» Recorded information
╔══

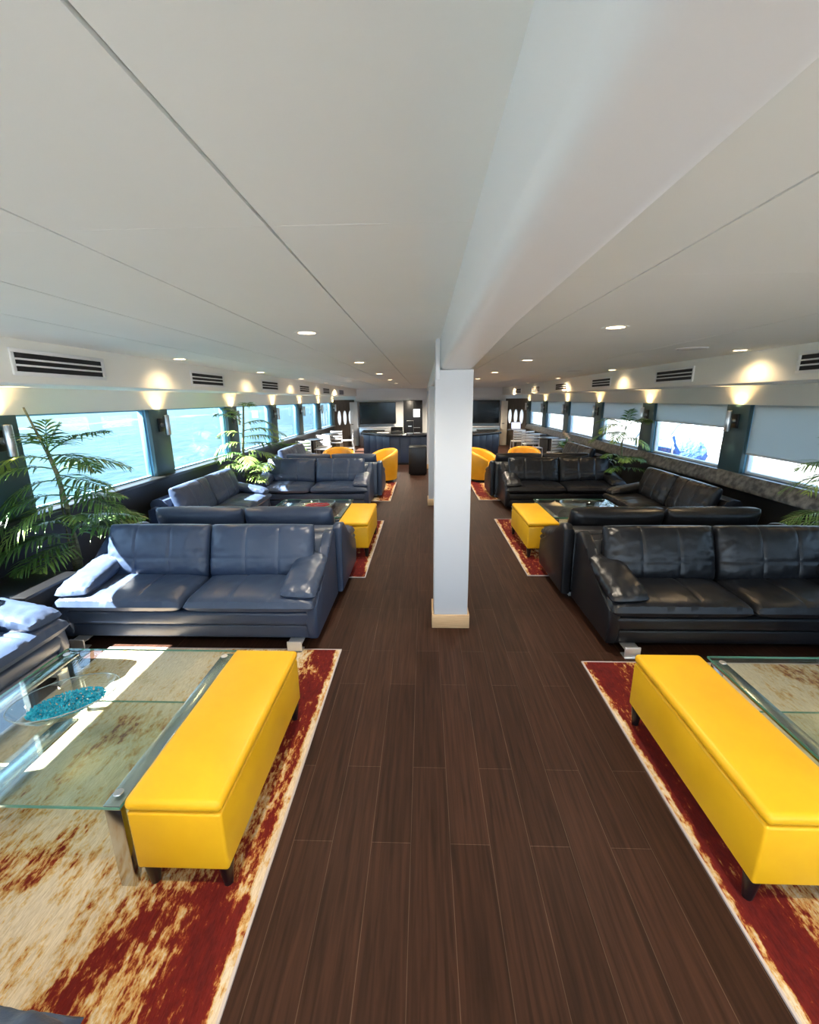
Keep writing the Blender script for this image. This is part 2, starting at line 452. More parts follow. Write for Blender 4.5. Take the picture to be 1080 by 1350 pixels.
# ------------------------------------------------------------------ sofas
def sofa(W, m, D=.85, wing=.69):
    """two-seat leather sofa facing -Y, front edge at y=0"""
    t = thing('leather_sofa')
    h = W / 2
    b = B()
    b.box(-h + .04, h - .04, .045, D - .04, .06, .170, bev=.018, seg=3)
    b.box(-h + .03, h - .03, .02, D - .04, .172, .285, bev=.030, seg=4)
    b.done('base', m, t)
    # backrest shell
    prof = [(D - .30, .26), (D - .24, .60), (D - .20, .655), (D - .13, .675), (D - .05, .66), (D - .02, .62), (D - .01, .10), (D - .2, .10)]
    B().prism(prof, -h + .085, h - .085, 'x', bev=.012).done('backrest_shell', m, t)
    # two seat cushions
    cw = W / 2 - .012
    for s in (-1, 1):
        Mx = T(s * (W / 4), .30, .35) @ RX(1.5)
        B().cushion(cw, .66, .165, Mx, sx=(-.30 * s, .34 * s), px=9, py=7, q=.36, nx=64, ny=26, seed=3 * s + 5, wr=.004, seam=.007, corner=.012, bot=.8).done('seat_cushion', m, t)
    # two back cushions, vertical seams and one level seam
    bw = (W - .24) / 2
    for s in (-1, 1):
        Mx = T(s * (bw / 2 + .004), D - .335, .595) @ RX(71)
        B().cushion(bw, .44, .21, Mx, sx=(-.28 * s + .02, .36 * s), sy=(-.30,), px=7, py=6, q=.38, nx=64, ny=36, seed=11 * s, wr=.006, seam=.008, corner=.02).done('back_cushion', m, t)
    # side panels and arm pads
    sp = [(.05, .06), (.01, .18), (.03, .33), (.16, .40), (.34, .445), (.46, .50), (.57, wing - .08), (.66, wing), (D - .10, wing + .015), (D - .03, wing - .02), (D - .015, .06)]
    for s in (-1, 1):
        B().prism(sp, s * (h - .085), s * h, 'x', bev=.022, seg=3).done('side_panel', m, t)
        Mx = T(s * (h - .135), .30, .475) @ RX(11) @ RY(s * 4)
        B().cushion(.27, .60, .135, Mx, px=5, py=6, q=.45, nx=18, ny=30, seed=21 * s, wr=.010, seam=0, corner=.05, sy=(.55,)).done('arm_pad', m, t)
    for sx in (-1, 1):
        for y in (.0, D - .12):
            bb = B(); x = sx * (h - .16)
            bb.box(x - .055, x + .055, y - .05, y - .035, 0, .085, bev=.003); bb.box(x - .055, x + .055, y - .06, y + .02, 0, .008, bev=.002); bb.box(x - .055, x + .055, y - .05, y + .06, .062, .068, bev=.002)
            bb.done('leg', alu, t)
    return t
def place(t, x, y, rz, label, group='black leather sofas'):
    t.location = (x, y, 0); t.rotation_euler = (0, 0, R(rz)); tag(t, label, 'sofa', group); return t

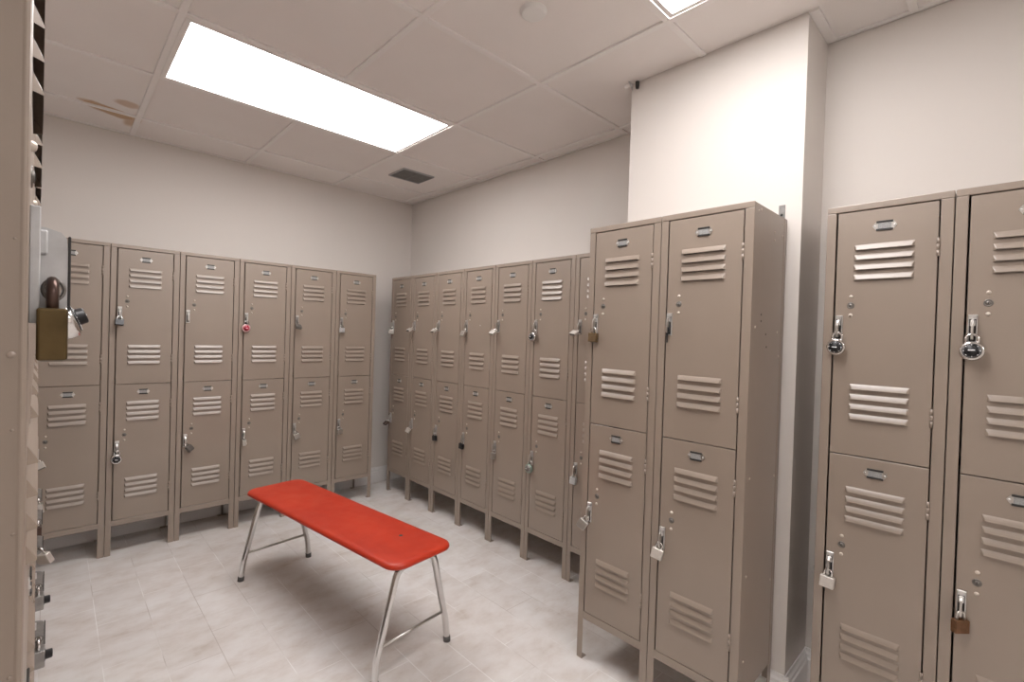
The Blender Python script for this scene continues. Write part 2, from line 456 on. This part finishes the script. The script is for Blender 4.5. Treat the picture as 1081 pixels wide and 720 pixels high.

╚══

» Request
Your copy should hold every record word for word and none of the pictures.

» Task output
Keep writing the Blender script for this image. This is part 2, starting at line 452. More parts follow. Write for Blender 4.5. Take the picture to be 1080 by 1350 pixels.
# ------------------------------------------------------------------ sofas
def sofa(W, m, D=.85, wing=.69):
    """two-seat leather sofa facing -Y, front edge at y=0"""
    t = thing('leather_sofa')
    h = W / 2
    b = B()
    b.box(-h + .04, h - .04, .045, D - .04, .06, .170, bev=.018, seg=3)
    b.box(-h + .03, h - .03, .02, D - .04, .172, .285, bev=.030, seg=4)
    b.done('base', m, t)
    # backrest shell
    prof = [(D - .30, .26), (D - .24, .60), (D - .20, .655), (D - .13, .675), (D - .05, .66), (D - .02, .62), (D - .01, .10), (D - .2, .10)]
    B().prism(prof, -h + .085, h - .085, 'x', bev=.012).done('backrest_shell', m, t)
    # two seat cushions
    cw = W / 2 - .012
    for s in (-1, 1):
        Mx = T(s * (W / 4), .30, .35) @ RX(1.5)
        B().cushion(cw, .66, .165, Mx, sx=(-.30 * s, .34 * s), px=9, py=7, q=.36, nx=64, ny=26, seed=3 * s + 5, wr=.004, seam=.007, corner=.012, bot=.8).done('seat_cushion', m, t)
    # two back cushions, vertical seams and one level seam
    bw = (W - .24) / 2
    for s in (-1, 1):
        Mx = T(s * (bw / 2 + .004), D - .335, .595) @ RX(71)
        B().cushion(bw, .44, .21, Mx, sx=(-.28 * s + .02, .36 * s), sy=(-.30,), px=7, py=6, q=.38, nx=64, ny=36, seed=11 * s, wr=.006, seam=.008, corner=.02).done('back_cushion', m, t)
    # side panels and arm pads
    sp = [(.05, .06), (.01, .18), (.03, .33), (.16, .40), (.34, .445), (.46, .50), (.57, wing - .08), (.66, wing), (D - .10, wing + .015), (D - .03, wing - .02), (D - .015, .06)]
    for s in (-1, 1):
        B().prism(sp, s * (h - .085), s * h, 'x', bev=.022, seg=3).done('side_panel', m, t)
        Mx = T(s * (h - .135), .30, .475) @ RX(11) @ RY(s * 4)
        B().cushion(.27, .60, .135, Mx, px=5, py=6, q=.45, nx=18, ny=30, seed=21 * s, wr=.010, seam=0, corner=.05, sy=(.55,)).done('arm_pad', m, t)
    for sx in (-1, 1):
        for y in (.0, D - .12):
            bb = B(); x = sx * (h - .16)
            bb.box(x - .055, x + .055, y - .05, y - .035, 0, .085, bev=.003); bb.box(x - .055, x + .055, y - .06, y + .02, 0, .008, bev=.002); bb.box(x - .055, x + .055, y - .05, y + .06, .062, .068, bev=.002)
            bb.done('leg', alu, t)
    return t
def place(t, x, y, rz, label, group='black leather sofas'):
    t.location = (x, y, 0); t.rotation_euler = (0, 0, R(rz)); tag(t, label, 'sofa', group); return t

The Blender Python script for this scene continues. Write part 2, from line 456 on. This part finishes the script. The script is for Blender 4.5. Treat the picture as 1081 pixels wide and 720 pixels high.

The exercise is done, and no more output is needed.